When it comes to sports, and if you have learned anything about me over the past three years of me writing this column, everything comes down to sports, there is a team that wins and a team that loses. We have the Mets, we recently had the Panthers heartbreaking Super Bowl loss…there were definite winners and definite it’s-time-to-play-golf losers. Clear as day. There is never a parade for second best.

As a hockey mom (yes, I know “Jew Hockey” isn’t real hockey, but with the number of games and practices that I have attended over the past 10 years, it has become a real sport by default) I have been the proud mom of champions and the equally proud mom of losers. Any goalie mom will tell you that we feel responsible if the team loses, even if our kid is the back-up goalie. When your kid plays offense or defense, and please don’t ask me which of my sons plays which because I have absolutely no idea, you don’t feel as responsible because he is part of a group of players that feed off of each other. My son’s coach gives his team the same speech every year: Look at the championship banner hanging on the wall—do you know who played first line? Who sat on the bench? No, because they were a team and everyone was a part of it. It happens to be a really great speech and makes a lot of sense, but the winners are the ones hanging on the wall. Who did they beat? Who knows.

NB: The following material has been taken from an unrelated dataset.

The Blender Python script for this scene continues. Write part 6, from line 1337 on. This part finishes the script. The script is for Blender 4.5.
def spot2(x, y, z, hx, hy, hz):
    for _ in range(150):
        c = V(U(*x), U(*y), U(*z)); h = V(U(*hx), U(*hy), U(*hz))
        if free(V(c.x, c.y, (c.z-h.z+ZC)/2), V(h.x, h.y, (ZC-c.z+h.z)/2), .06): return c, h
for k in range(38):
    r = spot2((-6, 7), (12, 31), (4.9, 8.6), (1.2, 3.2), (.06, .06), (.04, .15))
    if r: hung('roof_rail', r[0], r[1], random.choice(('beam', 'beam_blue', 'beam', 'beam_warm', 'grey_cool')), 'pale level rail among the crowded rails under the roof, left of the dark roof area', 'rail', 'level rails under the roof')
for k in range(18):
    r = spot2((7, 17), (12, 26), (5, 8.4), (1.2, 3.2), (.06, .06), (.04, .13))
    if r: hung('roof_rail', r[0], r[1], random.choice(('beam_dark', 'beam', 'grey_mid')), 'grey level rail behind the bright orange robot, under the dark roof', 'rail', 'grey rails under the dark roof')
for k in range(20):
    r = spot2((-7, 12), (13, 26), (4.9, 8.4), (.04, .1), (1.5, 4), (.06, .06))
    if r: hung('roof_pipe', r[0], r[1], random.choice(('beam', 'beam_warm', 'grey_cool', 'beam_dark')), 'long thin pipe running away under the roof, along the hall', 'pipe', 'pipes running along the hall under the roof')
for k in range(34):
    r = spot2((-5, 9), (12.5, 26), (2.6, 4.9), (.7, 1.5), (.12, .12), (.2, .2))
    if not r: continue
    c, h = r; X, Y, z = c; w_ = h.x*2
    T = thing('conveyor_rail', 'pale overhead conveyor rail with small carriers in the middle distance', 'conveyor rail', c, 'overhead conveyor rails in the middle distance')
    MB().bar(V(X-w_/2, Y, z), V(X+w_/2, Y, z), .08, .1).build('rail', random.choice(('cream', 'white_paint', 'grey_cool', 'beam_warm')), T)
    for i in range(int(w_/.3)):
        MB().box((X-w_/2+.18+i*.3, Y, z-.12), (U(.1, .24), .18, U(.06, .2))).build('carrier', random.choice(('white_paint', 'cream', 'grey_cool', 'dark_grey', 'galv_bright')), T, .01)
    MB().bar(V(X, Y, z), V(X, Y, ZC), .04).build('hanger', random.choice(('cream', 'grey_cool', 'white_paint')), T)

As I write this, son #2 and his undefeated varsity hockey team are headed to the championships. I didn’t want to wait to see how the season ends because, in my heart, these boys are winners. I have watched them grow from teeny freshman with no hope of growing a playoff beard, to handsome seniors, who still have some trouble growing a playoff beard (though not all of them, some have reached lumberjack facial hair status) and I have enjoyed every minute. The smells they have brought into my house, the water bottles they have left all over the place…I love these boys and I am so proud of all of them, no matter what the end result is. They love and respect each other, and their coach always emphasizes taking the high road. If a player from another team insists on being a little too aggressive, our coach speaks to the “victim” of aggression and makes him take a step back and a deep breath before going back out on the non-ice-y surface. I know these things because I and my hockey mom pals are always in the front row and we hear what goes on. These are wonderful life lessons. But in the end, they will either win or lose.

Now also as I write this, an enigma of the middle school hockey world has just occurred. Two teams played in the championships and it ended in a tie. The game was almost three hours long and I heard that the gym was really hot, the boys were really exhausted and there might have been some passing out. Now, again, I was not there, but I am wondering why there wasn’t a shootout. In any event, both teams were declared champions. Hey guys—there are no ties in life. We need a winner! I am hoping that there will be a rematch because I am sure that all of these boys want closure…that’s funny, do boys even know what closure is? I need closure…every parent on both teams wants closure. Sure it is all warm and fuzzy if everyone is a winner, but that is not how the game is played. Though wouldn’t it be nice if it were?

Good luck to whoever needs to make that decision and good luck to son #2 and his amazing team. Whatever happened last Sunday, you boys are so awesome and I love each and every one of you.

By Banji Latkin Ganchrow

Banji Ganchrow cannot believe that she just sent in a deposit for son #2’s year in Israel. She also cannot believe how much she is going to miss all of his friends and the hotel she has been running for the past four years. And though son #2 will be upset with her, she plans on mentioning their names in a future article.